Finance: it is really exceptionally annoying that I have spent the last 10 years NOT over-stretching myself, saving my money and working hard to have it all blown by the government on baling out those who squandered it all away, something we are all going to have to pay for from taxes for the next fifty years. AND savings are only getting 0.2% return (I was reading yesterday that it is possible that savings might attract negative interest, in other words, paying the bank for holding your money. It has happened before, though not in the UK.)
War: a bunch of idiots. The vast majority of people in Palestine and Israel do not want fighting, wars or death. Typically, it is dogmatic religion - and not a little "blood and soil" nationalism - which, once more, leads to destruction. The Palestinians and Israelis are the same flesh and blood with more in common than separates them. Their leaders should grow up, ditch their outmoded beliefs and realise that things are not going to change unless they do.

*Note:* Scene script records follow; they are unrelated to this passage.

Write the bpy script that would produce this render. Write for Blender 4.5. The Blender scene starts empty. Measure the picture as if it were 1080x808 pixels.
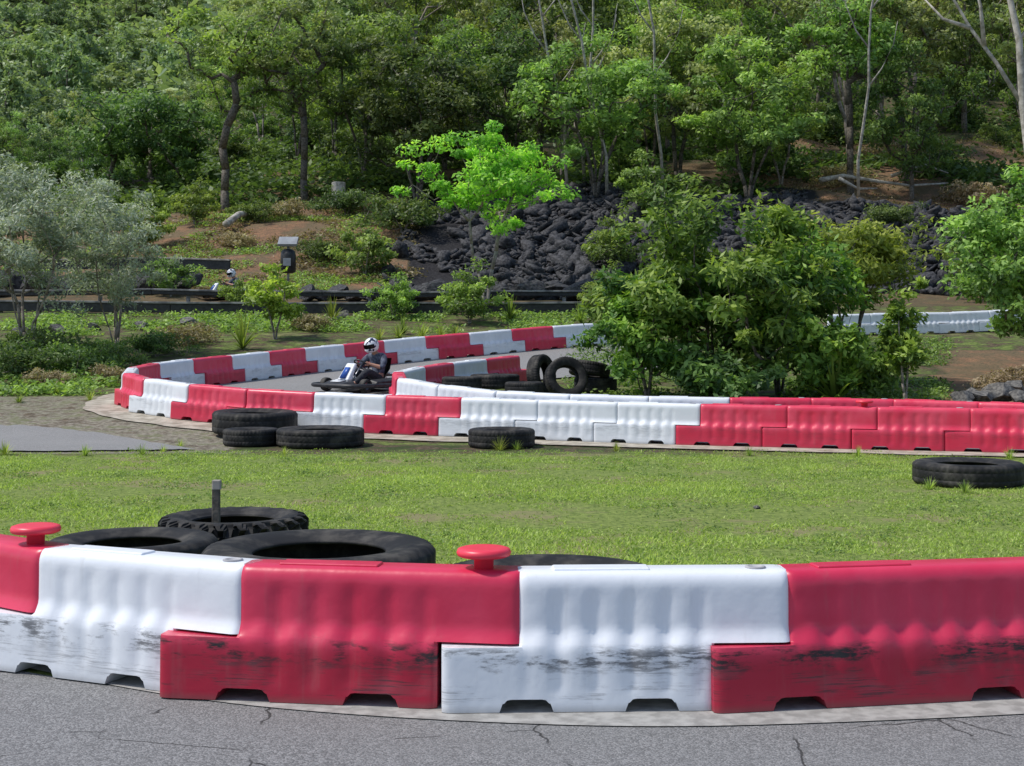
import bpy, bmesh, math, random
import numpy as np
from mathutils import Vector, Matrix, noise
random.seed(7); rng = np.random.default_rng(7)
F = 1450.0; EYE = 1.57; HY = 350.0
scene = bpy.context.scene; col = scene.collection
R = math.radians; PI = math.pi

# ------------------------------------------------------------------ helpers
def tag(o, label=None, cat=None, group=None, kind=None):
    if label: o['label'] = label
    if cat: o['category'] = cat
    if group: o['group'] = group
    if kind: o['kind'] = kind
    return o
def empty(name, loc=(0,0,0), rz=0):
    o = bpy.data.objects.new(name, None); col.objects.link(o)
    o.location = loc; o.rotation_euler = (0,0,rz); o.empty_display_size = .1
    return o
def addobj(name, me, mat=None, parent=None):
    o = bpy.data.objects.new(name, me); col.objects.link(o)
    if mat is not None:
        me.materials.clear(); me.materials.append(mat)
    if parent: o.parent = parent
    return o
def fin(name, bm, mat, parent=None, smooth=True, bevel=0, seg=2, sub=0):
    me = bpy.data.meshes.new(name)
    bmesh.ops.recalc_face_normals(bm, faces=bm.faces)
    bm.to_mesh(me); bm.free()
    if smooth: me.shade_smooth()
    o = addobj(name, me, mat, parent)
    if bevel:
        b = o.modifiers.new('b', 'BEVEL'); b.width = bevel; b.segments = seg; b.limit_method = 'ANGLE'; b.angle_limit = R(35)
        b.harden_normals = True
    if sub:
        s = o.modifiers.new('s', 'SUBSURF'); s.levels = s.render_levels = sub
    if bevel or sub: bake(o)
    return o
def bake(o):
    bpy.context.view_layer.update()
    dg = bpy.context.evaluated_depsgraph_get()
    me = bpy.data.meshes.new_from_object(o.evaluated_get(dg))
    o.modifiers.clear(); o.data = me
def copy_tree(o, parent=None):
    c = o.copy(); col.objects.link(c); c.parent = parent
    for ch in list(o.children): copy_tree(ch, c)
    return c
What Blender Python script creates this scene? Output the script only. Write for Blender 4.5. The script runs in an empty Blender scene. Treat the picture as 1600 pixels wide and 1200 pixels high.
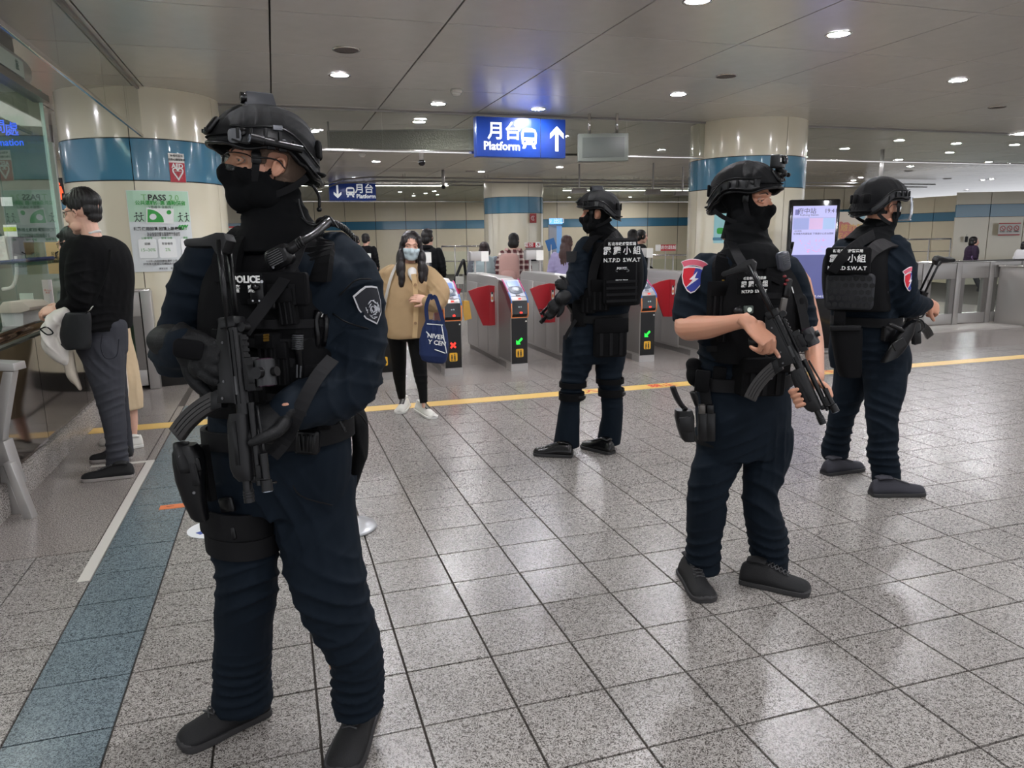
import bpy, bmesh, math, random
import numpy as np
from mathutils import Vector, Matrix
random.seed(7)
SC = bpy.context.scene
COL = SC.collection
# ---------------------------------------------------------------- camera
CR = Vector((0.95341599, -0.30137606, -0.01305419)); CU = Vector((0.07088173, 0.18175437, 0.98078598)); CF = Vector((0.29321276, 0.93602234, -0.19464958))
CAMPOS = Vector((0, 0, 1.4756)); FP = 1156.0
HF = Vector((0.29893044, 0.9542749, 0)); HR = Vector((0.9542749, -0.29893044, 0))
cam = bpy.data.cameras.new('camera'); camo = bpy.data.objects.new('camera', cam); COL.objects.link(camo)
m = Matrix((CR, CU, -CF)).transposed().to_4x4(); m.translation = CAMPOS; camo.matrix_world = m
cam.sensor_width = 36; cam.lens = FP / 1600 * 36; cam.clip_end = 200
SC.camera = camo
# ---------------------------------------------------------------- world and exposure
w = bpy.data.worlds.new('station_light'); SC.world = w; w.use_nodes = True
w.node_tree.nodes['Background'].inputs[0].default_value = (0.93, 0.95, 1.0, 1)
w.node_tree.nodes['Background'].inputs[1].default_value = 1.7
SC.view_settings.view_transform = 'Standard'; SC.view_settings.look = 'None'; SC.view_settings.gamma = 1
SC.view_settings.use_curve_mapping = False; SC.view_settings.exposure = 0.12
LAMP_L = 400.0

def P(px, py, D):                     # a world point from a sight line at horizontal distance D
    d = CF + CR * ((px - 800) / FP) + CU * ((600 - py) / FP)
    return CAMPOS + d * (D / d.dot(HF))
def G(px, py, z=0.0):
    d = CF + CR * ((px - 800) / FP) + CU * ((600 - py) / FP)
    return CAMPOS + d * ((z - CAMPOS.z) / d.z)
def S(D): return D / FP               # metres per pixel near distance D
def V(*a): return Vector(a)
Z = V(0, 0, 1)
def face_dir(phi):                    # 0 faces the viewer, + turns to the right of the picture
    a = math.radians(phi); return (-HF) * math.cos(a) + HR * math.sin(a)

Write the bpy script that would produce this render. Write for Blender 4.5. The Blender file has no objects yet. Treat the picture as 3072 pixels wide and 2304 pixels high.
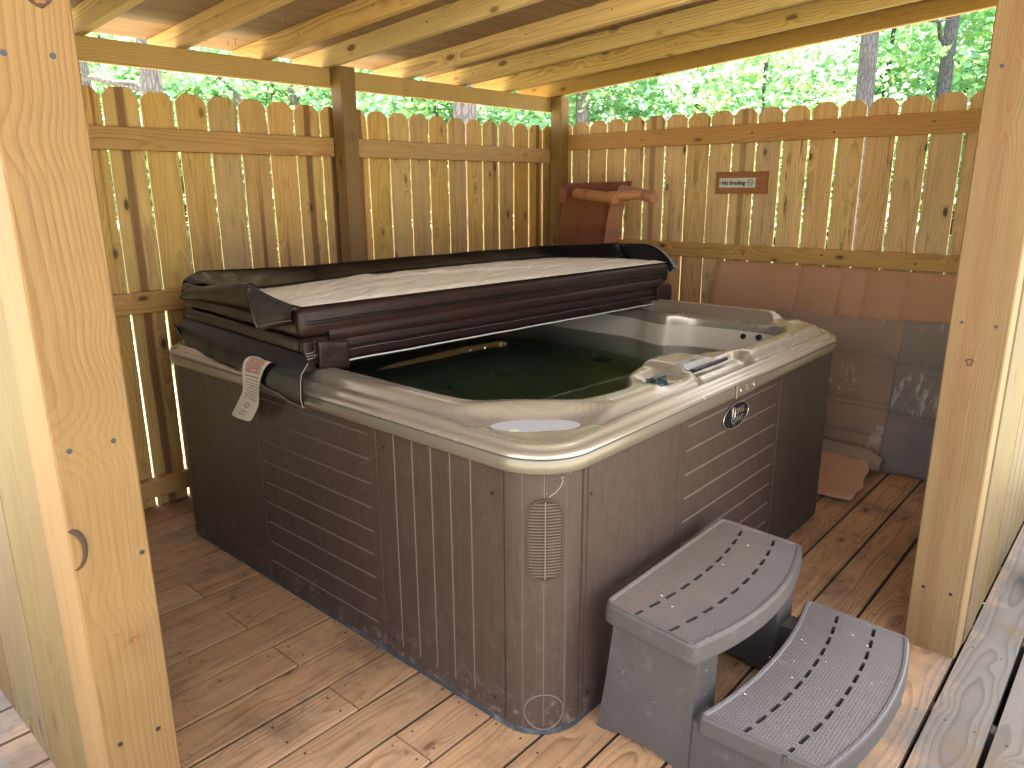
import bpy, bmesh, math, random
from mathutils import Vector, Matrix, noise
from mathutils.geometry import delaunay_2d_cdt
R = math.radians
random.seed(7)
scn = bpy.context.scene
COL = scn.collection

# ------------------------------------------------------------------ node helpers
class NT:
    def __init__(self, tree):
        self.t = tree; self.n = tree.nodes; self.l = tree.links
    def new(self, typ, **kw):
        nd = self.n.new(typ)
        for k, v in kw.items(): setattr(nd, k, v)
        return nd
    def put(self, sock, v):
        if isinstance(v, bpy.types.NodeSocket): self.l.new(v, sock)
        elif v is not None: sock.default_value = v
    def math(self, op, a, b=None, c=None, clamp=False):
        nd = self.new('ShaderNodeMath', operation=op, use_clamp=clamp)
        self.put(nd.inputs[0], a)
        if b is not None: self.put(nd.inputs[1], b)
        if c is not None: self.put(nd.inputs[2], c)
        return nd.outputs[0]
    def vmath(self, op, a, b=None):
        nd = self.new('ShaderNodeVectorMath', operation=op)
        self.put(nd.inputs[0], a)
        if b is not None: self.put(nd.inputs[1], b)
        return nd.outputs[0]
    def xyz(self, v):
        nd = self.new('ShaderNodeSeparateXYZ'); self.put(nd.inputs[0], v); return nd.outputs
    def comb(self, x=0., y=0., z=0.):
        nd = self.new('ShaderNodeCombineXYZ')
        for i, v in enumerate((x, y, z)): self.put(nd.inputs[i], v)
        return nd.outputs[0]
    def noise(self, vec, scale=5, detail=2, rough=.5, dist=0.):
        nd = self.new('ShaderNodeTexNoise'); self.put(nd.inputs['Vector'], vec)
        nd.inputs['Scale'].default_value = scale; nd.inputs['Detail'].default_value = detail
        nd.inputs['Roughness'].default_value = rough; nd.inputs['Distortion'].default_value = dist
        return nd.outputs[0]
    def vor(self, vec, scale=5, rnd=1., feature='F1'):
        nd = self.new('ShaderNodeTexVoronoi', feature=feature); self.put(nd.inputs['Vector'], vec)
        nd.inputs['Scale'].default_value = scale; nd.inputs['Randomness'].default_value = rnd
        return nd.outputs
    def white(self, v):
        nd = self.new('ShaderNodeTexWhiteNoise', noise_dimensions='1D'); self.put(nd.inputs['W'], v); return nd.outputs[0]
    def ramp(self, f, stops, interp='LINEAR'):
        nd = self.new('ShaderNodeValToRGB'); nd.color_ramp.interpolation = interp
        e = nd.color_ramp.elements
        while len(e) < len(stops): e.new(.5)
        for i, (p, c) in enumerate(stops):
            e[i].position = p
            e[i].color = (c, c, c, 1) if isinstance(c, (int, float)) else (*c[:3], 1)
        self.put(nd.inputs[0], f); return nd.outputs[0]
    def mix(self, f, a, b, blend='MIX'):
        nd = self.new('ShaderNodeMix', data_type='RGBA', blend_type=blend)
        self.put(nd.inputs[0], f)
        for i, v in ((6, a), (7, b)):
            self.put(nd.inputs[i], (*v, 1) if isinstance(v, tuple) and len(v) == 3 else v)
        return nd.outputs[2]
    def step(self, v, lo, hi):
        nd = self.new('ShaderNodeMapRange', interpolation_type='SMOOTHSTEP')
        self.put(nd.inputs[0], v); nd.inputs[1].default_value = lo; nd.inputs[2].default_value = hi
        nd.inputs[3].default_value = 0; nd.inputs[4].default_value = 1
        return nd.outputs[0]
    def attr(self, name):
        return self.new('ShaderNodeAttribute', attribute_name=name)
    def geo(self): return self.new('ShaderNodeNewGeometry')
    def bump(self, h, strength=.3, dist=.002):
        nd = self.new('ShaderNodeBump'); self.put(nd.inputs['Height'], h)
        nd.inputs['Strength'].default_value = strength; nd.inputs['Distance'].default_value = dist
        return nd.outputs[0]

def mat(name):
    m = bpy.data.materials.new(name); m.use_nodes = True
    nt = NT(m.node_tree); b = m.node_tree.nodes['Principled BSDF']
    return m, nt, b

def simple(name, col, rough=.5, metal=0., var=.15, scale=20, bump=0., bscale=60, spec=.5, dirt=None, dirt_amt=0., coat=0.):
    m, n, b = mat(name)
    co = n.attr('bco').outputs['Vector']
    nz = n.noise(co, scale, 4, .6)
    c = n.mix(nz, tuple(x*(1-var) for x in col), tuple(min(1, x*(1+var)) for x in col))
    if dirt:
        d = n.step(n.noise(co, 9, 6, .7), .5, .75)
        c = n.mix(n.math('MULTIPLY', d, dirt_amt), c, dirt)
    n.put(b.inputs['Base Color'], c)
    b.inputs['Roughness'].default_value = rough; b.inputs['Metallic'].default_value = metal
    b.inputs['Specular IOR Level'].default_value = spec; b.inputs['Coat Weight'].default_value = coat
    if bump: n.put(b.inputs['Normal'], n.bump(n.noise(co, bscale, 4, .6), bump, .002))
    return m

# ------------------------------------------------------------------ wood
def wood(name, light, dark, heart=None, heart_amt=.0, spacing=.009, contrast=.75, knots=1., rough=.62, tone=.25,
         weather=None, mold=0., grainbump=.3, knotcol=(.07,.03,.015), dirt=0., tint2=None, huev=1.):
    m, n, b = mat(name)
    co = n.attr('bco').outputs['Vector']; bid = n.attr('bid').outputs['Fac']
    x, y, z = n.xyz(co)
    r1 = n.white(bid); r2 = n.white(n.math('ADD', bid, 17.3)); r3 = n.white(n.math('ADD', bid, 41.7)); r4 = n.white(n.math('ADD', bid, 73.1))
    sx = n.math('MULTIPLY', r1, 60.); sy = n.math('MULTIPLY', r2, 60.); sz = n.math('MULTIPLY', r3, 60.)
    # slow wander of the pith along the board
    low = n.math('SUBTRACT', n.noise(n.comb(n.math('ADD', n.math('MULTIPLY', x, 1.1), sx), sy, sz), 1., 2, .5), .5)
    low2 = n.math('SUBTRACT', n.noise(n.comb(n.math('ADD', n.math('MULTIPLY', x, 2.2), sz), n.math('MULTIPLY', y, 6.), sx), 1., 2, .5), .5)
    # knots
    kv = n.comb(n.math('ADD', n.math('MULTIPLY', x, 4.4), sx), n.math('ADD', n.math('MULTIPLY', y, 10.), sy), n.math('ADD', n.math('MULTIPLY', z, 2.), sz))
    kd = n.vor(kv, 1., 1.)['Distance']
    knot = n.math('SUBTRACT', 1., n.step(kd, .075*knots, .125*knots)) if knots > 0 else None
    kcore = n.math('SUBTRACT', 1., n.step(kd, .03, .08)) if knots > 0 else None
    kpush = n.math('POWER', n.math('SUBTRACT', 1., n.step(kd, .0, .5)), 2.)
    cy = n.math('MULTIPLY', n.math('SUBTRACT', r2, .5), .12)
    cz = n.math('ADD', n.math('SUBTRACT', -.03, n.math('MULTIPLY', r4, .09)), n.math('MULTIPLY', low, .09))
    dy = n.math('SUBTRACT', n.math('ADD', y, n.math('MULTIPLY', low2, .006)), cy)
    dz = n.math('SUBTRACT', z, cz)
    rr = n.math('SQRT', n.math('ADD', n.math('MULTIPLY', dy, dy), n.math('MULTIPLY', dz, dz)))
    rr = n.math('ADD', rr, n.math('MULTIPLY', kpush, .022))
    rr = n.math('ADD', rr, n.math('MULTIPLY', n.noise(n.comb(n.math('MULTIPLY', x, 7.), n.math('MULTIPLY', y, 60.), sx), 1., 3, .6), .0016))
    ph = n.math('DIVIDE', rr, spacing)
    ph = n.math('ADD', ph, n.math('MULTIPLY', n.noise(n.comb(rr, sx, sy), 25., 1, .5), 2.2))
    fr = n.math('FRACT', ph)
    ring = n.ramp(fr, [(0., .0), (.30, .06), (.62, .38), (.84, 1.), (.94, .95), (1., .0)])
    fine = n.noise(n.comb(n.math('MULTIPLY', x, 9.), n.math('MULTIPLY', y, 420.), n.math('MULTIPLY', z, 420.)), 1., 2, .6)
    streak = n.noise(n.comb(n.math('ADD', n.math('MULTIPLY', x, .9), sz), n.math('ADD', n.math('MULTIPLY', y, 22.), sx), sy), 1., 3, .6)
    ringw = n.math('MULTIPLY', ring, n.math('MULTIPLY', contrast, n.step(streak, .2, .75)))
    c = n.mix(ringw, light, dark)
    if tint2: c = n.mix(n.step(n.noise(n.comb(n.math('ADD', n.math('MULTIPLY', x, 1.6), sy), n.math('ADD', n.math('MULTIPLY', y, 5.), sz), sx), 1., 3, .55), .45, .75), c, tint2)
    if heart:
        hs = n.noise(n.comb(n.math('ADD', n.math('MULTIPLY', x, .35), sy), n.math('ADD', n.math('MULTIPLY', y, 13.), sx), sz), 1., 2, .45)
        hs = n.math('MULTIPLY', n.step(hs, .59, .66), n.step(r3, .3, .6))
        fo = n.step(bid, 890., 900.)
        st_ = n.math('ABSOLUTE', n.math('SUBTRACT', n.math('ADD', y, n.math('MULTIPLY', low, .03)), n.math('MULTIPLY', n.math('SUBTRACT', r4, .5), .05)))
        st_ = n.math('MULTIPLY', fo, n.math('SUBTRACT', 1., n.step(st_, .012, .024)))
        hs = n.math('MAXIMUM', n.math('MULTIPLY', hs, n.math('SUBTRACT', 1., fo)), st_)
        c = n.mix(n.math('MULTIPLY', hs, heart_amt), c, heart)
    if knots > 0:
        halo = n.math('SUBTRACT', 1., n.step(kd, .06, .26))
        c = n.mix(n.math('MULTIPLY', halo, .45), c, tuple(d*.62 for d in dark))
        c = n.mix(n.math('MULTIPLY', knot, .85), c, knotcol)
        c = n.mix(n.math('MULTIPLY', kcore, .6), c, tuple(k*.45 for k in knotcol))
    # pores / fine fibre
    hsv = n.new('ShaderNodeHueSaturation'); n.put(hsv.inputs['Color'], c)
    v = n.math('ADD', 1.-tone*.5, n.math('MULTIPLY', r1, tone))
    v = n.math('MULTIPLY', v, n.math('ADD', .72, n.math('MULTIPLY', fine, .56)))
    v = n.math('MULTIPLY', v, n.math('ADD', .8, n.math('MULTIPLY', n.noise(n.comb(n.math('MULTIPLY', x, 3.), n.math('MULTIPLY', y, 12.), sx), 1., 4, .6), .4)))
    n.put(hsv.inputs['Value'], v)
    n.put(hsv.inputs['Saturation'], n.math('ADD', 1.-.14*huev, n.math('MULTIPLY', r4, .24*huev)))
    n.put(hsv.inputs['Hue'], n.math('ADD', .5-.009*huev, n.math('MULTIPLY', r2, .018*huev)))
    c = hsv.outputs[0]
    pos = n.geo().outputs['Position']
    if mold:
        # mildew running down the grain
        mm = n.noise(n.comb(n.math('ADD', n.math('MULTIPLY', x, 3.5), sy), n.math('ADD', n.math('MULTIPLY', y, 46.), sx), sz), 1., 5, .7)
        big = n.noise(n.comb(n.math('ADD', n.math('MULTIPLY', x, 1.3), sx), n.math('MULTIPLY', y, 9.), sz), 1., 2, .5)
        mm = n.math('MULTIPLY', n.step(mm, .53, .66), n.step(big, .42, .68))
        c = n.mix(n.math('MULTIPLY', mm, mold), c, (.05,.04,.025))
    if dirt:
        d = n.step(n.noise(pos, 2.6, 7, .7), .44, .74)
        c = n.mix(n.math('MULTIPLY', d, dirt), c, (.05,.035,.028))
        d2 = n.step(n.noise(pos, 17., 3, .6), .62, .75)
        c = n.mix(n.math('MULTIPLY', d2, dirt*.7), c, (.05,.03,.022))
    if weather:
        px, py, pz = n.xyz(pos)
        wn = n.math('MULTIPLY', n.math('SUBTRACT', n.noise(pos, 5., 4, .6), .5), .35)
        a = n.step(n.math('ADD', px, wn), -.46, -.22)
        bb = n.math('SUBTRACT', 1., n.step(n.math('ADD', py, wn), .3, .55))
        w = n.math('MAXIMUM', a, bb)
        gr = n.mix(n.math('MULTIPLY', ring, .7), weather, tuple(q*.5 for q in weather))
        gr = n.mix(n.step(n.noise(pos, 3.5, 4, .6), .5, .72), gr, (.115,.08,.05))
        c = n.mix(n.math('MULTIPLY', w, .92), c, gr)
    n.put(b.inputs['Base Color'], c)
    n.put(b.inputs['Roughness'], n.math('ADD', rough-.08, n.math('MULTIPLY', fine, .16)))
    b.inputs['Specular IOR Level'].default_value = .3
    h = n.math('ADD', n.math('MULTIPLY', ring, -.5), n.math('MULTIPLY', fine, .5))
    n.put(b.inputs['Normal'], n.bump(h, grainbump, .0012))
    return m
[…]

Celebrity Big Brother: it is not "news", it is "entertainment" (supposedly). It should not be reported on in newspapers, on the radio and on television as such. Self-serving, self-obsessed buffoons full of their own self-importance, unable to accept that their "careers" are over do NOT deserve reporting in the same manner as actual matters of life-and-death.
Workshops: Not working. After 5 working weeks (seven if you count the holiday). The plus side of that is that I've been forced to work with the Oxy-Hydrogen microwelder and the micro-TIG welder, which has been interesting.
GOOD THINGS!A package which was posted to me in early October finally arrived after having been given up as lost. It was from my colleague, Dee, in the US and had some little tiny bird-skulls made from polymer clay:
She very kindly also enclosed an incredible piece of polymer clay which immediately made me want to make something with it:
Inspired by my vague memories of Dante's "Purgatorio".
In addition, I was part of an online "Secret Santa" swap for contemporary makers. I made this piece for Alisa Miller in the US:
Which generated this
blog post from Alisa!
I got a Sony Reader at Christmas. It's great. An e-book reader with a display which looks like a proper book: no backlight, so - unlike a laptop - it is possible to read it for prolonged periods, as one might a paper-based book. I've downloaded loads of my favourite Victorian literature for it: mostly Wilkie Collins and Jules Verne. There is something very pleasing about using an electronic book to read that master of future-fiction, Jules Verne!